This entire thing is someone learning the very hard
The fact that the ears didn’t shear this time makes me agree that the accident had an even spicier round. SAAMI spec for a proof round is 82000PSI. The fact that the threads are rated for roughly 2.2 times the expected load based on my available information is right in line with standard engineering practices. At this point I don’t fault Serbu’s design.
 
Yeah. You could load a stick of dynamite in a Mauser and people would say "Yeah those things are notoriously weak".
ACKSHUALLY

Mauser actions, specifically rebarreled German examples (and even moreso those meant for safari usage in Africa), are notorious for receiver stretching to the point where gunsmiths spread that exact talk.
 
Part 2 of Garand Thumbs PSAK74 saga
Oh wow PSA is so good they fixed a gun for a massive influencer. A gun that only failed because of their dogshit QC and corner cutting.
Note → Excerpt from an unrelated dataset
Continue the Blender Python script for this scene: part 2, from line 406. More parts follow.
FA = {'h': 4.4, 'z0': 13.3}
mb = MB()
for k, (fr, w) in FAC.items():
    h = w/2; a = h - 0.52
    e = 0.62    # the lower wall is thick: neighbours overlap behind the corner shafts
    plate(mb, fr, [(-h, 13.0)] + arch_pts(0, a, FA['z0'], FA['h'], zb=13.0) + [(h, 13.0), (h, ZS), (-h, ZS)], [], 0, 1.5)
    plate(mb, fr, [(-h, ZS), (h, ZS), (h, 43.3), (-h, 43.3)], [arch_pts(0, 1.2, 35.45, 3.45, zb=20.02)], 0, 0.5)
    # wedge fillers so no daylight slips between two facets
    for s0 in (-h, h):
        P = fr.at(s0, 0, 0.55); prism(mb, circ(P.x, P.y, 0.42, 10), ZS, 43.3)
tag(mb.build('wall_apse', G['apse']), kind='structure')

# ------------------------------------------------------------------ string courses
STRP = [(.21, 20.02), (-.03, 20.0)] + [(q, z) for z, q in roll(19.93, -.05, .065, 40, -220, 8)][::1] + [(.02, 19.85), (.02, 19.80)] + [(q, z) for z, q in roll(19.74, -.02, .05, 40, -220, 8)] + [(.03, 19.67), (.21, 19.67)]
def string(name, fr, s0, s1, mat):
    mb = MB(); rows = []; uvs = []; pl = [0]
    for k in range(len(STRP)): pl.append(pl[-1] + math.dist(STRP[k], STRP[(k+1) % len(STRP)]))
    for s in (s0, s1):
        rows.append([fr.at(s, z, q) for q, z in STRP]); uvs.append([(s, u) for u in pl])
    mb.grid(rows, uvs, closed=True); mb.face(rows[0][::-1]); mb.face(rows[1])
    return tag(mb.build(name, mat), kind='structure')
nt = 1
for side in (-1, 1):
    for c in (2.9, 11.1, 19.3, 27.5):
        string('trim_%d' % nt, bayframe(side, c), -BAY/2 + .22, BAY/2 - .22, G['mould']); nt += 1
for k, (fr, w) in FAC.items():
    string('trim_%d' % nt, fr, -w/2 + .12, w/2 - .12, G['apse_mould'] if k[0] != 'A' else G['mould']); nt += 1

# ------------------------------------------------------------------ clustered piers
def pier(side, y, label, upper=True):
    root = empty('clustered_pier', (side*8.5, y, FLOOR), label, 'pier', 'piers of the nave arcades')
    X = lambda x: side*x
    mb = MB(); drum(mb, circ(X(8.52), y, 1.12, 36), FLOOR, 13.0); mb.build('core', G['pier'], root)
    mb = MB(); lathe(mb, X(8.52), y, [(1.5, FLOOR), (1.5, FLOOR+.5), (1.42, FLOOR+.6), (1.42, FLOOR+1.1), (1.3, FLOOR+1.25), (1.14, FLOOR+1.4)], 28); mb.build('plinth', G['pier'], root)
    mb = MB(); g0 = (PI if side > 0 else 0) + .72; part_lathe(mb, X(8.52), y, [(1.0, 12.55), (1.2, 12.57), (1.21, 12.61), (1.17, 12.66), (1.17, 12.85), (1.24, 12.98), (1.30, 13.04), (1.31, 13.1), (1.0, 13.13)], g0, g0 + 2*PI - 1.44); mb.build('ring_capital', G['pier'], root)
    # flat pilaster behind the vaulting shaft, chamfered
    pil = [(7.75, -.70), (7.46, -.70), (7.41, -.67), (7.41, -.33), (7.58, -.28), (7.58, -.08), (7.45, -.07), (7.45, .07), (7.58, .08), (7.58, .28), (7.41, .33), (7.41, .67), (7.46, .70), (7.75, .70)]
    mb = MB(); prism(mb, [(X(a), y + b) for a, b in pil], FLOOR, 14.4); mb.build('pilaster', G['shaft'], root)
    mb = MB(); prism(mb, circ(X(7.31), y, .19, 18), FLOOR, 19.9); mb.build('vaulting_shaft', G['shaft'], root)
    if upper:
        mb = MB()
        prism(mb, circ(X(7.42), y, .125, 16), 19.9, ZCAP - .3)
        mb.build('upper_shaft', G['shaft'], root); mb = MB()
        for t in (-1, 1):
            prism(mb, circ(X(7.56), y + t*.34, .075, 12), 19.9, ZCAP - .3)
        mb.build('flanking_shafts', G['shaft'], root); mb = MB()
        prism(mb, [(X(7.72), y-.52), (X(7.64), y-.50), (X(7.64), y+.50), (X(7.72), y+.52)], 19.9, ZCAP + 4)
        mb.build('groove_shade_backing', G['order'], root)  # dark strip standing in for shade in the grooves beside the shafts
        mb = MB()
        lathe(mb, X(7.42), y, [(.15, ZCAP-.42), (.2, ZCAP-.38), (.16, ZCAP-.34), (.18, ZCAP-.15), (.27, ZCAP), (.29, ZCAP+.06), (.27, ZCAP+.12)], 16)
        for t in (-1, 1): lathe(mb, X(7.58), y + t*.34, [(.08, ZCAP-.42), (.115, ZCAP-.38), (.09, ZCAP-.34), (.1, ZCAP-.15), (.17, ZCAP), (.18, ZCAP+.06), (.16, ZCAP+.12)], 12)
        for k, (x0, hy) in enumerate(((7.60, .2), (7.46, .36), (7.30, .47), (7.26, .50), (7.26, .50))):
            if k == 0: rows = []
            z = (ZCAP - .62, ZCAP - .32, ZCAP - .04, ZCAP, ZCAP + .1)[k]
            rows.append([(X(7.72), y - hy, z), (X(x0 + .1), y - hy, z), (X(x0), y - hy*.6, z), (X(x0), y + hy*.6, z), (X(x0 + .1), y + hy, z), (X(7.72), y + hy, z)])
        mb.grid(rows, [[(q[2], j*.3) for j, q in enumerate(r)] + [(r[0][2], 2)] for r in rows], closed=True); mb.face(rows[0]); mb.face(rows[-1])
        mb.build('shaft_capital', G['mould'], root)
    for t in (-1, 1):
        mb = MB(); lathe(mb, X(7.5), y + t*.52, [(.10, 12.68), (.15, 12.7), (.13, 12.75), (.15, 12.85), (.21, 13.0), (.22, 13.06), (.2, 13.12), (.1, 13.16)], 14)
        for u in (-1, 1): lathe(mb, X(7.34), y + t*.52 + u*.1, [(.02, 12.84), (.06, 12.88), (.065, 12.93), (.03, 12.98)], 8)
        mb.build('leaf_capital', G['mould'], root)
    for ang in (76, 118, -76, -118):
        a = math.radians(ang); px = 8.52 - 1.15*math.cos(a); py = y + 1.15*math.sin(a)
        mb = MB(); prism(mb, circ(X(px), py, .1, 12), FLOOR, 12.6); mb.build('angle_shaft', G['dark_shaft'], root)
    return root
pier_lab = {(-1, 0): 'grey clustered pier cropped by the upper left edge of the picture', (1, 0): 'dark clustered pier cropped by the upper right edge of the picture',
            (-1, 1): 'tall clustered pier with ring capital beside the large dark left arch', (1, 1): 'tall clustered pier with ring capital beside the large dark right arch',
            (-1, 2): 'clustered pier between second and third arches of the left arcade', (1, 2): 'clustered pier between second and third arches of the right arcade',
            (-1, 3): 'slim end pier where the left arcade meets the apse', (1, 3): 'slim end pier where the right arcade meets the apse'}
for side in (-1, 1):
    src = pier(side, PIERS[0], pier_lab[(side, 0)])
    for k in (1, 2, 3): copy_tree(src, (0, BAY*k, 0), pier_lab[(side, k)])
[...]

Side note: If I see another YouTube comment defending PSA by saying "their mission is to get guns into the hands of everyday Americans" I'm going to get MATI.
Earlier in the thread I referred to them as the HiPoint of the AR world for a reason: spotty QC, only an okayish at best gun, unbeatable warranty, decent customer support personnel.
 
Part 2 of Garand Thumbs PSAK74 saga
Oh wow PSA is so good they fixed a gun for a massive influencer. A gun that only failed because of their dogshit QC and corner cutting.

Side note: If I see another YouTube comment defending PSA by saying "their mission is to get guns into the hands of everyday Americans" I'm going to get MATI.
What is the difference between PSA branded, Brownells branded and Anderson branded at this point.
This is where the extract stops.